Temporal atomism, however, cannot be adequately comprehended on analogy with the more familiar material atomism. Whitehead found it particularly difficult to determine precisely what was atomic, and how this fits with extensive continuity. Is the occasion as a whole or in some undifferentiated sense actually indivisible, or does it lie in the event brought into being, or in its act of (self-)creation? All of these are options Whitehead investigates, and all but the last prove ultimately to be unsatisfactory. Eventually, but only after about two and a half-years, he will hit upon the approach that will guide his systematic elaboration of the theory of concrescence (PR, part III).- This is found in the conclusion to his Zeno-like argument (inserted in part II) that "in every act of becoming there is the becoming of something which temporal extension; but that the act itself is not extensive, in the sense that it is divisible into earlier and later acts of being" (PR 69). The satisfaction is (coordinately) divisible, but not the concrescence.

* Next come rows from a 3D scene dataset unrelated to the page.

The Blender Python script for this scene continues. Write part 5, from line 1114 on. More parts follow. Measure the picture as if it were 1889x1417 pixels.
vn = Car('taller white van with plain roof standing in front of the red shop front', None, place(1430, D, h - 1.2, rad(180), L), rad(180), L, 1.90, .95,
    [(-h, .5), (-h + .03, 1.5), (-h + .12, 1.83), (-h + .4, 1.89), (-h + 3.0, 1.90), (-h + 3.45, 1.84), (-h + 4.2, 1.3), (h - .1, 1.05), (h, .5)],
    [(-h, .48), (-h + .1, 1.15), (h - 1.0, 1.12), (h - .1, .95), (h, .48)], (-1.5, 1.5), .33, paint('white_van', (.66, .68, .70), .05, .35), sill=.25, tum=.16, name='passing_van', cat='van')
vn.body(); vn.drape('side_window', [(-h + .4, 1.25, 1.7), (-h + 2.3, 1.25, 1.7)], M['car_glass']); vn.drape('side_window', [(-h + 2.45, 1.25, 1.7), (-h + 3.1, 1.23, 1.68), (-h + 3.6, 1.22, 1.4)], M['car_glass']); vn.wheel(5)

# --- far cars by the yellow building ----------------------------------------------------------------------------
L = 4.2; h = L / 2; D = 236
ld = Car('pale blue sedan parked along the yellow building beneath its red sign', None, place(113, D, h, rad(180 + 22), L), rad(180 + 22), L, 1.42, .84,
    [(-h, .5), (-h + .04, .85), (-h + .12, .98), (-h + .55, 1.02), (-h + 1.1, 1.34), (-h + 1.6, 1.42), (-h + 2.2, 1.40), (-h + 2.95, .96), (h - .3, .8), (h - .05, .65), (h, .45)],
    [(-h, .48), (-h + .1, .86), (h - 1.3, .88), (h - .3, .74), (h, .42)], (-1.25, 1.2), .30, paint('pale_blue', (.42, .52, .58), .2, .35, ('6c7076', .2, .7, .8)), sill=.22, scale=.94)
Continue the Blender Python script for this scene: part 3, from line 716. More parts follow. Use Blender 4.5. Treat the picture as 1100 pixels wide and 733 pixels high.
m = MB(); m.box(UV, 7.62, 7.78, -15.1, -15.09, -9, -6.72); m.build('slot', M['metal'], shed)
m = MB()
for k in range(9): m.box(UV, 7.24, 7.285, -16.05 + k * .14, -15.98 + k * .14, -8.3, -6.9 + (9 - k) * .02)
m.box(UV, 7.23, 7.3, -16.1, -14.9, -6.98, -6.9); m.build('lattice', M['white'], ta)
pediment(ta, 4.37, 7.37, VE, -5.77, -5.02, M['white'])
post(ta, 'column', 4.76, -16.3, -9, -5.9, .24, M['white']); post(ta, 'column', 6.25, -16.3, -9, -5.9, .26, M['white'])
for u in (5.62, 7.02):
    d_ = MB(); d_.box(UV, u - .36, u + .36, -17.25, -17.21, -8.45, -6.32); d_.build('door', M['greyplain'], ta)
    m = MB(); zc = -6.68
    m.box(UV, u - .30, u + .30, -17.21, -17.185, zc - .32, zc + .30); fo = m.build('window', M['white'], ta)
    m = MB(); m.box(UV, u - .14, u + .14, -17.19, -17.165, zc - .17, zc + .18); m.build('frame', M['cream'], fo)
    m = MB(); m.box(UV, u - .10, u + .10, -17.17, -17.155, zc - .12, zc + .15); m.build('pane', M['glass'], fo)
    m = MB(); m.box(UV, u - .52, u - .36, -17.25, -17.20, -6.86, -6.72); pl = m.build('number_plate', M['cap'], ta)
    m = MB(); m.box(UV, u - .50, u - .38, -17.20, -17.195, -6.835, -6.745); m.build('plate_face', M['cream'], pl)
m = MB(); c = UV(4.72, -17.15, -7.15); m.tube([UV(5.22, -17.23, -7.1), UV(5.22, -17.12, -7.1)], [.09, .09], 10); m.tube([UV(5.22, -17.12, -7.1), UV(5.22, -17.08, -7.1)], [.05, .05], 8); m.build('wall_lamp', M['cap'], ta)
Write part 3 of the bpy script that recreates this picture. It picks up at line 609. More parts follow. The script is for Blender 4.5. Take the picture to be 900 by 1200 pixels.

Among the many shifts in Whitehead's philosophical thinking that can be chartered, the two which are particularly basic both turn on the issue of the exact nature of temporal atomism. The first has been frequently emphasized, the second scarcely noticed. The first marks the difference between the earlier philosophy of nature and the later metaphysical works. It is usually assumed that Science and the Modern World as a whole introduces the shift, but it really takes place within that work. The original Lowell Lectures of 1925 on which that book is based are much more continuous with the philosophy of nature. Only later additions introduce the epochal theory of time which is the basis for Whitehead's characteristic metaphysics.

The second shift, far less obvious but no less basic, here concerning the theory of concrescence, takes place within Process and Reality itself. The earlier theory conceives concrescence as initiating from a single atomic datum (so the original text of part II), the later with a multiplicity of past occasions physically prehended (part III). Since the later theory is Whitehead's mature, final position, we are apt to read past the clues for the earlier theory, supposing it to be only a vaguer version of the official doctrine. Then the shift (and its wide-ranging significance) is likely not to be noticed. This essay highlights this second shift by working out the earlier attempts of Whitehead to understand concrescence, and the way in which they depend upon different articulations of temporal atomism.